Princeton’s experiment illustrates why these failures are so common. From 2004 to 2014, this fellow Ivy mandated a cap of 35 percent on the entire range of A grades (A-, A and A+). After a decade, the policy went up in flames. Faculty voted in large numbers to rescind it, and the whole affair was swept under the rug as quickly as possible. It seems only right to give kudos to Princeton for recognizing the problems with their system and for rectifying them. Too few institutions take this kind of action.
Why did the policy fail? According to the report written by the faculty committee that initially recommended the change, the biggest concerns had to do with Princeton graduates being competitive for jobs and graduate schools with GPAs ever so slightly lower than their peers from other universities. There was also the issue of losing prospective students to other Ivies, because they and their parents were scared off by the grade cap.
The same document notes that Princeton undergraduates reported, through a survey, feeling as if they were only focused on letter grades rather than feedback, and that their courses had become overly competitive. There is certainly no better way to turn a vibrant classroom into “Lord of the Flies” faster than to create artificial scarcity of the commodity that our institutions seem to prize more than anything else.
What’s more, a grade-capping policy does not solve anything other than adjusting the baseline distribution of a particular set of grades. It does nothing to address larger issues that lay just under the surface of debates about grade inflation.
For example, if Harvard is worried about what their grades will say to employers, graduate schools and the public at large, they should focus more on communicating the amazing things their students are doing, building, starting and designing — perhaps through a more illustrative kind of transcript. That’s the real opportunity for innovation.
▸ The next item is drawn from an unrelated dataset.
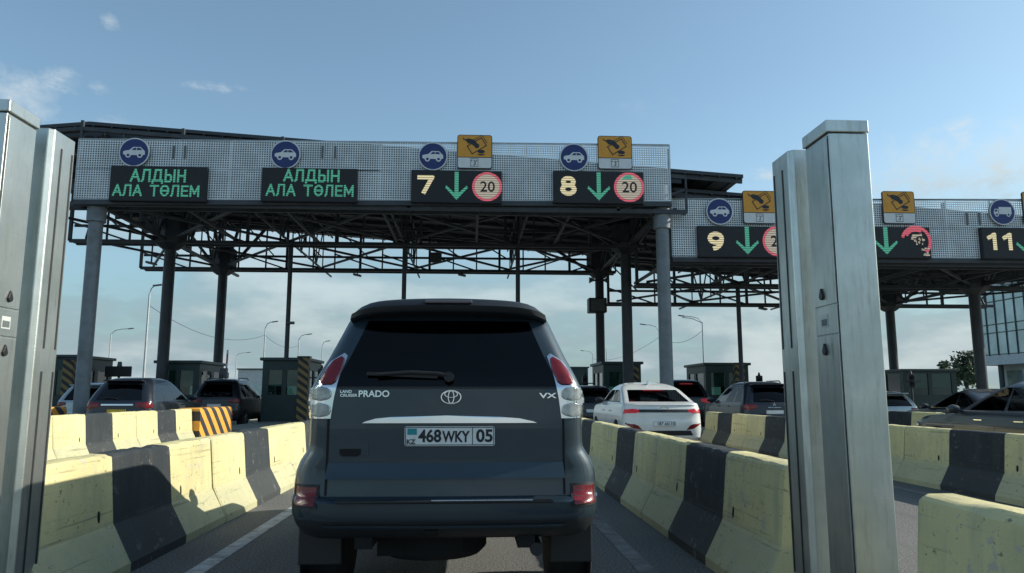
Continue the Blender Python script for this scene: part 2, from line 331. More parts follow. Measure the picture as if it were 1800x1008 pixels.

These are the kinds of stories that say far more about a university’s value than any breakdown of individual grades.
It would also mean that students would need to have continued opportunities to do this work, and it would assume that faculty are already teaching dynamic courses that focus on critical thinking, creative problem solving, and meaningful projects. I legitimately wonder whether Harvard is willing to test that assumption.
Harvard, like many other institutions, is relying too heavily on grades as meaningful metrics. Like Atlas, grades simply cannot bear the weight that so many in the education sector wish to place upon their shoulders.
We know now from decades of research that grades are not scientific or objective measurements of student learning. They are reflections of progress on an individual instructor’s learning goals as determined by performance on activities, assignments and exams created by that same instructor. Someone teaching the identical course down the hall will have different goals, different assignments and different grades. Imagining that grades are some kind of universal certification of mastery over an established body of knowledge is the root of a lot of troubles in education today.
Higher education, and the press that reports on it, both tend to look disproportionately at the Ivies for guidance and leadership. But the Ivies don’t represent the circumstances and conditions at the vast majority of institutions in this country, and following their example does not often make practical sense. I strongly urge others not to emulate Harvard as they run headlong into a disaster of their own making.
Joshua Eyler is senior director of the Center for Excellence in Teaching and Learning and assistant professor of teacher education at the University of Mississippi. He is the author of “Failing Our Future: How Grades Harm Students, and What We Can Do about It” and “How Humans Learn: The Science and Stories behind Effective College Teaching.”